Anyone who’s spent time with him quickly learns that Gabe’s also an excellent cook, and has a love of good food, good wine and good company. He also loves fast cars and formerly owned an arrest-me red Ferrari. Nowadays, he drives a Toyota Prius.

And, now for a bit of the unexpected. An area of ongoing fascination for Gabe unrelated to semiconductors or EDA is the Rosicrucian AMORC (Ancient and Mystical Order Rosae Crucis) organization, that’s the study of mysticism, philosophy and religions.

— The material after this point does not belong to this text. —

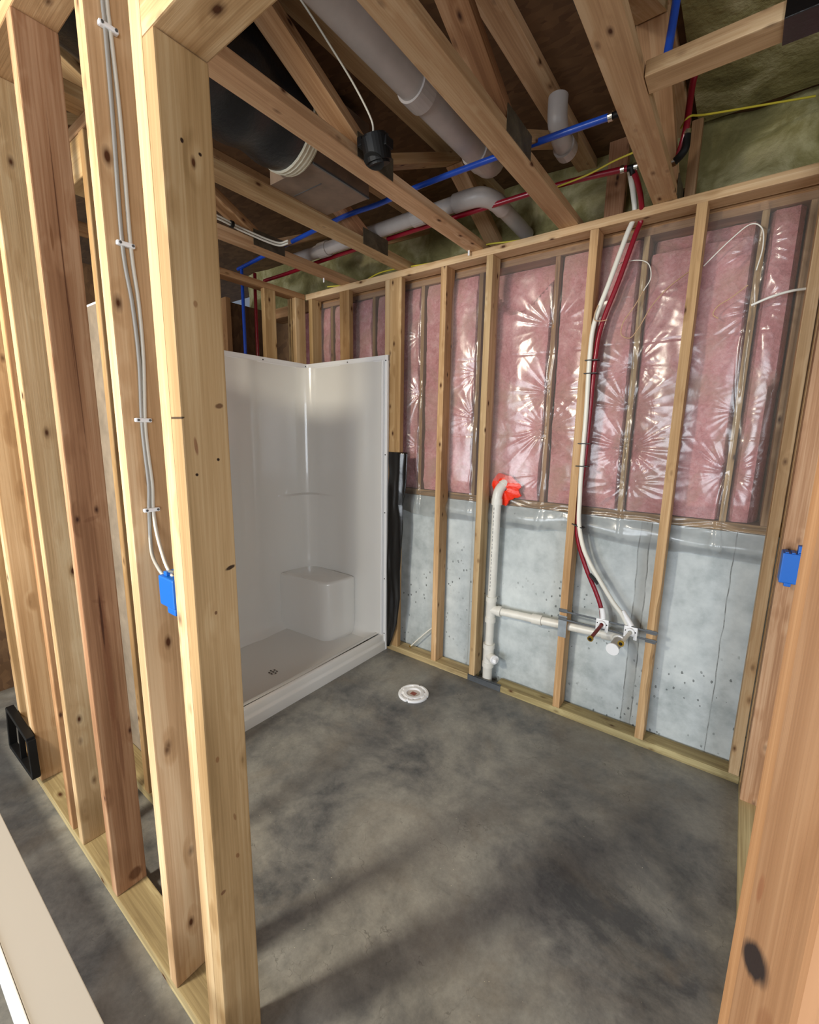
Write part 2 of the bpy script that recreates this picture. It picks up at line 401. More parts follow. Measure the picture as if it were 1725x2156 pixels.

One obvious note of satisfaction is his work on industry standards. “I’ve been involved in standards making for a long time,” he continues. In fact, he motivated the formation of the IEEE Corporate Advisory Group that sponsors EDA standards.
His first standards effort was EDIF (Electronic Design Interchange Format) in 1980, that nascent attempt to link CAD tools together.

From there, Gabe got involved with VHDL and the IEEE Standards Committee through his work with Vantage. He served on the VHDL International Board of Directors for many years and was the chair of the group when it merged with Open Verilog International in 2000. It was Gabe and Mentor Graphics’ Dennis Brophy, then OVI chair, who convinced the two organizations to join forces and Gabe came up with Accellera as the name to describe the new entity. “Accellera is the imperative in Italian of speed up,” he says.

For his noteworthy standards work, he was recognized with the IEEE DASC Ron Waxman Award for meritorious service, given to him at an event in Miami in 2007. His sponsors and hosts were standards stalwarts Dennis Brophy, Karen Bartleson and Yatin Trivedi of Synopsys and industry consultant Victor Berman. All helped him celebrate the award with loads of good cheer, laughter and friendships that endure today.

As we close the profile on Gabe Moretti, it seems obvious that his job at the LA Times, while removed from the actual business of the newsroom, left a lasting impression. One is left to wonder if he, like many a newspaperman or woman, has ink in his blood. It certainly seems so.